Writer may have taken too much 'Poetic License'

February 16, 2012 • Entertainment

In this publicity image provided by 59E59 Theaters, from left, Geraint Wyn Davies, Ari Butler and Liza Vann are shown in a scene from “Poetic License,” performing off-Broadway at 59E59 Theaters in New York. (AP Photo/59E59 Theaters, Carol Rosegg)

NEW YORK (AP) — “Poetic License” is a slyly-named, clever play by Jack Canfora about a renowned, middle-aged poet who is suddenly accused, at the pinnacle of his career, of having plagiarized everything he’s written.

The tense, articulate production opened Wednesday night off-Broadway at 59E59 Theatres.

Geraint Wyn Davies, always impressive, is well-cast as John Greer, a seemingly humble, Pulitzer Prize-winning poet and esteemed professor of literature at a northeastern university who is about to be named U.S. poet laureate. Liza Vann plays his wife, Diane, with waspish bravura. Sharp-tongued and manipulative, Diane has successfully managed her husband’s career for 25 years, creating lucrative opportunities for him.

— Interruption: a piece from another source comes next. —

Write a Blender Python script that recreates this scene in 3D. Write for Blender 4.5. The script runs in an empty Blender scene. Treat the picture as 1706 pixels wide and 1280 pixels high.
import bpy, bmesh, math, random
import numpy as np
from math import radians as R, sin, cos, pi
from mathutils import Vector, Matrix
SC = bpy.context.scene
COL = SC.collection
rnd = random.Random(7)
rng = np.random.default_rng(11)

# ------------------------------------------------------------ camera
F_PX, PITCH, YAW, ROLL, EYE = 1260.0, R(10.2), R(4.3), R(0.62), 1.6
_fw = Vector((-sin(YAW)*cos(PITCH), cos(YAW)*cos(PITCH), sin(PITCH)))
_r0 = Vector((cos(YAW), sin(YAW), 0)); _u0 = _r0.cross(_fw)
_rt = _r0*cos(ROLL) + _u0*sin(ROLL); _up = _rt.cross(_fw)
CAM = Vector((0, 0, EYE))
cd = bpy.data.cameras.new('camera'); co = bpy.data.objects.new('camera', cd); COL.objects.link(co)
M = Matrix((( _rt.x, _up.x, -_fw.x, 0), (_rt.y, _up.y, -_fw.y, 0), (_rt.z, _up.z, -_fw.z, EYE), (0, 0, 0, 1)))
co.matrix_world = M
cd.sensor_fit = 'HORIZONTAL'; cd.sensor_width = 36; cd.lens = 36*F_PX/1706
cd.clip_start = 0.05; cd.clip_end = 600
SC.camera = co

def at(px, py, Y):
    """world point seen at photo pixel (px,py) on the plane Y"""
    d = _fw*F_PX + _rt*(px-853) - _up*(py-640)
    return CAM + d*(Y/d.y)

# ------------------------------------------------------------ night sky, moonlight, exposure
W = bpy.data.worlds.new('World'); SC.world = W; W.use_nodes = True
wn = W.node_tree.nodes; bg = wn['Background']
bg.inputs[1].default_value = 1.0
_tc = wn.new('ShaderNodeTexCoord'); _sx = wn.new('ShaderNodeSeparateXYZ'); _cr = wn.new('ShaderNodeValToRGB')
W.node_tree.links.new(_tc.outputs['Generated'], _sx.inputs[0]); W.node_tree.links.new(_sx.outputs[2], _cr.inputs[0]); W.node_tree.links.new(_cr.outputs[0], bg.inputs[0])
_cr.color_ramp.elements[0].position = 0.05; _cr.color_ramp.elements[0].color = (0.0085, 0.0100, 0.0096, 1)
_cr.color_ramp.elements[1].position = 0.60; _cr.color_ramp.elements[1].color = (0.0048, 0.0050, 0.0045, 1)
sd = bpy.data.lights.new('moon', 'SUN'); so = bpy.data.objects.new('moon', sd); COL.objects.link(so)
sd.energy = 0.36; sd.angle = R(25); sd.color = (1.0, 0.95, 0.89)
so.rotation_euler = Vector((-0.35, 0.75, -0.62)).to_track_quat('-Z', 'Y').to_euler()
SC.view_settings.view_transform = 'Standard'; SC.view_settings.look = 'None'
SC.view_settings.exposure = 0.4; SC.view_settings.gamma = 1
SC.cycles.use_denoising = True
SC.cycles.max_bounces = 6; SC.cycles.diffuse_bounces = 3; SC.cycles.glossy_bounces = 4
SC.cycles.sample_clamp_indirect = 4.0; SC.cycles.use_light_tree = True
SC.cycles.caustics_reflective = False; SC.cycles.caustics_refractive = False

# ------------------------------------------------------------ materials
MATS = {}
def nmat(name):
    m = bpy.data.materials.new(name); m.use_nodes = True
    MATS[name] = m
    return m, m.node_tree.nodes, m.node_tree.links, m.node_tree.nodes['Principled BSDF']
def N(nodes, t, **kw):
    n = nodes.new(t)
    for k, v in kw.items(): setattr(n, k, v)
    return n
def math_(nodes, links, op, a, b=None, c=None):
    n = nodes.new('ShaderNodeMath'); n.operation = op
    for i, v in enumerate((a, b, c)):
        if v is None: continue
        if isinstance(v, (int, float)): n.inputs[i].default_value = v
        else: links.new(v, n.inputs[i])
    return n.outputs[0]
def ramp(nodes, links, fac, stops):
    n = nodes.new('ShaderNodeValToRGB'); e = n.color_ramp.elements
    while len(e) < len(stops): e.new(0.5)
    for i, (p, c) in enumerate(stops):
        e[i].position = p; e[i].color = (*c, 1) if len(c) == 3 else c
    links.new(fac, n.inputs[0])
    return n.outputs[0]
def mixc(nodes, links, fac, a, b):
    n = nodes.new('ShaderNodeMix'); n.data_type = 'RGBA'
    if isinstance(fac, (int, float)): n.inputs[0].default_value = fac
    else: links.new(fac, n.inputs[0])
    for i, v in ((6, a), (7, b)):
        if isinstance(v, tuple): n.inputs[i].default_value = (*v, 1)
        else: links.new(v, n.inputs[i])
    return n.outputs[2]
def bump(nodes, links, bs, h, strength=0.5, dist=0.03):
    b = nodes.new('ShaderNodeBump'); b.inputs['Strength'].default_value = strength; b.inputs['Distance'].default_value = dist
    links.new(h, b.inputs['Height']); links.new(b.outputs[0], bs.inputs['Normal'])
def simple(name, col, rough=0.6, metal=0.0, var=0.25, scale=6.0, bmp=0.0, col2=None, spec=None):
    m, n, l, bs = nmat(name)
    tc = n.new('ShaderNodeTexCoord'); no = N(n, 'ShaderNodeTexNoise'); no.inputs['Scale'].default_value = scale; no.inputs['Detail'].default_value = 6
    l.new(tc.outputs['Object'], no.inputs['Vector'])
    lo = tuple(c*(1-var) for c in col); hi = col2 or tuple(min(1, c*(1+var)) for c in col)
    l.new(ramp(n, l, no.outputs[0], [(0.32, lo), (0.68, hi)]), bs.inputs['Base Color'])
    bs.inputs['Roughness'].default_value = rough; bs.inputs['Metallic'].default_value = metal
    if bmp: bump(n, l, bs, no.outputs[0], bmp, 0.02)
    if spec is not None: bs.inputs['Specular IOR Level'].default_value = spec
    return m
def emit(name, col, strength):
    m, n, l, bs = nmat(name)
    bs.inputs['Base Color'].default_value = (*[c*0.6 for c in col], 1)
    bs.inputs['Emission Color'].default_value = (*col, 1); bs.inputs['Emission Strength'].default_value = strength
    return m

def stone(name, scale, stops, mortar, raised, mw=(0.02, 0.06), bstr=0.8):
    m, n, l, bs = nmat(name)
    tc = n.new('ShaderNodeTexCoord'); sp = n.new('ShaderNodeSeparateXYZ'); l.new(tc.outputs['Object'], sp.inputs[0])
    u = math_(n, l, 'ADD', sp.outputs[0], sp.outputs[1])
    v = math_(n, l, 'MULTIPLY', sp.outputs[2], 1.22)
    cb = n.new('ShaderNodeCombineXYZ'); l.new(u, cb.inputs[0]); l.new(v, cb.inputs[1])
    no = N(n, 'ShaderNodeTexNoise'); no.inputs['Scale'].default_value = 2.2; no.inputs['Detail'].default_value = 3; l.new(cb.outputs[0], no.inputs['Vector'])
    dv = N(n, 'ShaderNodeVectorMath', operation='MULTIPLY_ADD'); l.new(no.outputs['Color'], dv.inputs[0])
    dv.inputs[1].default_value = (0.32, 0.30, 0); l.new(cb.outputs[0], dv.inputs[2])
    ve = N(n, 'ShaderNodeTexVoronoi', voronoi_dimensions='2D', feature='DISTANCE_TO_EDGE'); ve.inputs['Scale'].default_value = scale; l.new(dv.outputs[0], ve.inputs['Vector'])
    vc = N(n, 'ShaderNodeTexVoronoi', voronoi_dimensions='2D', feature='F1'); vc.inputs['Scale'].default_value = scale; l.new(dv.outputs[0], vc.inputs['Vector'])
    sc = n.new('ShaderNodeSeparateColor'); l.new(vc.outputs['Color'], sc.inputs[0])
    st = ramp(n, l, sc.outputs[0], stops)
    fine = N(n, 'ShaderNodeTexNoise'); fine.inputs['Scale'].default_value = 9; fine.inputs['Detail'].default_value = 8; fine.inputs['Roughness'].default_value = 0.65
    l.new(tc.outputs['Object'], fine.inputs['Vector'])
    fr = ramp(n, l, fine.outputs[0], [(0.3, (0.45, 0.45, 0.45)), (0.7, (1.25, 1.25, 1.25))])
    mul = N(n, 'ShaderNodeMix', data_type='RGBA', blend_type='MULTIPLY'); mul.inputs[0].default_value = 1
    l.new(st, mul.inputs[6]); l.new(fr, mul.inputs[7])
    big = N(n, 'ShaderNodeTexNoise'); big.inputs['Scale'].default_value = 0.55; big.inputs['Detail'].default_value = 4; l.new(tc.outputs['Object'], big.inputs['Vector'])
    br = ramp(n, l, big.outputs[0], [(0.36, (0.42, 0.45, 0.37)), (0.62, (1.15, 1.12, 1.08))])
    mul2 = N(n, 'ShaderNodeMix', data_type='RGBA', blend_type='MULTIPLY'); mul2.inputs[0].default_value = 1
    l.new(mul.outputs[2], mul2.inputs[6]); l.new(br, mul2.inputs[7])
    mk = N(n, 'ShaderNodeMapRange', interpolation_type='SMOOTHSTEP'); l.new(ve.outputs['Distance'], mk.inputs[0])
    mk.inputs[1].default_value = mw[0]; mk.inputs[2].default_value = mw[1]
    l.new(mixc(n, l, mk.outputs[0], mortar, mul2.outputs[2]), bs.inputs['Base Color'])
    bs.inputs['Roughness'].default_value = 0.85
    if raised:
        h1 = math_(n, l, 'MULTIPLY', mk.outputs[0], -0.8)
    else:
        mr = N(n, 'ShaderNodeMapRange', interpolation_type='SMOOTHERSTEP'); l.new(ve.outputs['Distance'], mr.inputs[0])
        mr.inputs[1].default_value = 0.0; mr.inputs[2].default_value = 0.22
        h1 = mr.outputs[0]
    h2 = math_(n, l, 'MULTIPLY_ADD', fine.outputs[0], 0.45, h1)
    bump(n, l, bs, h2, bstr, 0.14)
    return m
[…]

The play takes place on [auth] one pivotal evening in the family living room, as only-child Katherine (a spirited portrayal by Natalie Kuhn), a college student and aspiring poet who worships her father, nervously brings home her live-in boyfriend, graduate student Edmund (Ari Butler), for what she expects to be a private family weekend celebrating John’s birthday.

Evan Bergman fluently directs the progressively confrontational drama, as the characters exchange lively dialogue of the kind expected from a foursome drenched in academia. While everyone tries to be cordial at first, relations are strained between mother and daughter, and Katherine must continually fend off her mother’s barbed comments. When Diane says, right after meeting Edmund, that she hopes he and Katherine work out, Katherine says sarcastically, “And another chapter in my memoir’s just written itself.”

Canfora also provides a meaty part for Diane, as nearly everything she says is a witty zinger, all delivered with acidic relish and poise by Zann. When Katherine tells Diane after dinner that Edmund’s mother raised him until her death when he was 14, a mildly drunk Diane exclaims thoughtlessly, “Jesus, John, our daughter’s sleeping with a Dickens character.” John gently refers to his wife’s stinging comments as her “lambent wit” and genially points out to Edmund, “Every family’s a foreign country. Impossible to understand all the nuances of the native culture.”

But Edmund, whom Butler at first plays as apprehensive, sweet and bashful, is soon revealed to have his own agenda, and it’s not to ingratiate himself with Katherine’s parents. Instead, Butler slowly exposes his character’s simmering rage, and Edmund’s desire to honor the memory of his mother.

The shocking allegation about the origin of John’s much-admired poetry is gradually revealed halfway through the play, built up to in well-staged scenes between Edmund and John as they exchange heated allegations. Canfora has written several surprise twists into the plot, and as the Greers struggle to keep up with the confusion Edmund creates, other secrets burst out.

Even in a rumpled gray cardigan sweater, Wyn Davies is impressive, first as a loving father and understanding husband, then masterfully calibrating John’s unraveling into a cornered beast when his career and credibility are challenged. Wyn Davies escalates his character’s fury as John turns defensively mean and nasty while refuting Edmund’s accusations.

Much of the final scene depends on Kuhn’s ability to look confused and stunned, as her character learns of betrayals by both her boyfriend and her father, and John inadvertently destroys the pedestal Katherine’s had him on all her life. The Greer family is left in tatters by Canfora’s script, having begun the evening in more or less smug complacency, but ending it with a white-hot annihilation of their security and happiness.